Además de la bomba, ha temblado inusualmente en estos días. De nuevo, en el último temblor, el bendito instinto que revela mi cerebro resulta de millones de años de evolución de ancestros luchando por sobrevivir: inmediatamente, la pregunta, ¿en dónde están Elena y su mamá? Y, pasado el instinto que es fugaz, me siento ridículo. Están bien porque el temblor fue suave. Me acuerdo de mi mamá, otra vez, que nos contaba que los 31 de agosto de su infancia los pasaban durmiendo arrumados en la sala porque el padre Francisco Margallo dijo en 1827, después de un robo a su capilla, que “El 31 de agosto de un año que no diré, sucesivos terremotos destruirán Santa Fe”. El 31 de agosto de este año, Elena tendrá unos 4 meses y espero que el instinto permita que duerma tranquilamente en su cuna.

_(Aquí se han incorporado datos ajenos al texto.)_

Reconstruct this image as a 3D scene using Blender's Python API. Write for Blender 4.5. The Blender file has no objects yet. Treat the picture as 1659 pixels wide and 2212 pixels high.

¿Qué tanto ha cambiado este país desde que mi mamá
me cargaba en su vientre hace 32 años
y ahora que veo a Paulina llevar a Elena en el suyo?
Al final, la pregunta que más me interesa es, ¿qué tanto ha cambiado este país desde que mi mamá me cargaba en su vientre hace 32 años y ahora que veo a Paulina llevar a Elena en el suyo? La tentación constante de buscar analogías me ha llevado pensar que las bombas que no se van, que destruyeron el Palacio y la Escuela, y la naturaleza que se mueve, del Nevado a los temblores, anuncian que poco ha cambiado, que Colombia siempre se va a mover entre su violencia y su naturaleza feroz.
Pero, sé bien, es una analogía fácil y superficial. Muy propia de estas épocas que tienen el Twitter marcando el ritmo de la “opinión”. La complejidad es más difícil de narrar, la catástrofe y el dolor siempre parecidos e inmediatos hacen parecer quijotesca la búsqueda del progreso y de la esperanza.
Encuentro, sin embargo, esas razones de la esperanza. Me motiva buscar esas razones. En la Colombia de Elena ya no hay Farc armadas y ese es un gran avance. No hay ninguna lectura objetiva que refute que el fin del conflicto con las Farc parte la historia de este país en dos, para bien. En la Colombia de Elena, millones de colombianos salieron a las calles a defender la educación pública como el gran proyecto nacional que nos permitirá encontrarle algún sentido al futuro de la nación soñada e imaginada. En la Colombia de Elena un grupo de activistas le planta cara con firmeza y creatividad al fiscal general de la Nación a todas luces impedido para llevar a su cabo labor. En la Colombia de Elena empieza a cuajarse una etapa más desarrollada de la democracia con una izquierda democrática en el poder en varias regiones y cerca de la Presidencia y un sector importante de la derecha que firmemente rompe con los lazos paramilitares que tanto poder le han dado desde esa década de los 80. Independiente de esos dos sectores, un sector amplio de la población encuentra su representación en principios distintos a los que definen el eje derecha e izquierda.
La desigualdad cede muy poco, la corrupción parece estar en su peor momento, el tráfico de la droga sigue siendo un eje fundamental de nuestro día a día, no soy ingenuo. En esos problemas estructurales, también encuentro razones para sentir optimismo por Elena. Hay mucho trabajo por hacer.
Tantos años escuchando a mis papás hablar de soñar con un mejor país para sus hijos. Encontrarme ahora, a punto de ser papá, pensando cómo aportar para dejarle un mejor país a mi hija.
Nos repetimos, y no tanto, al fin y al cabo.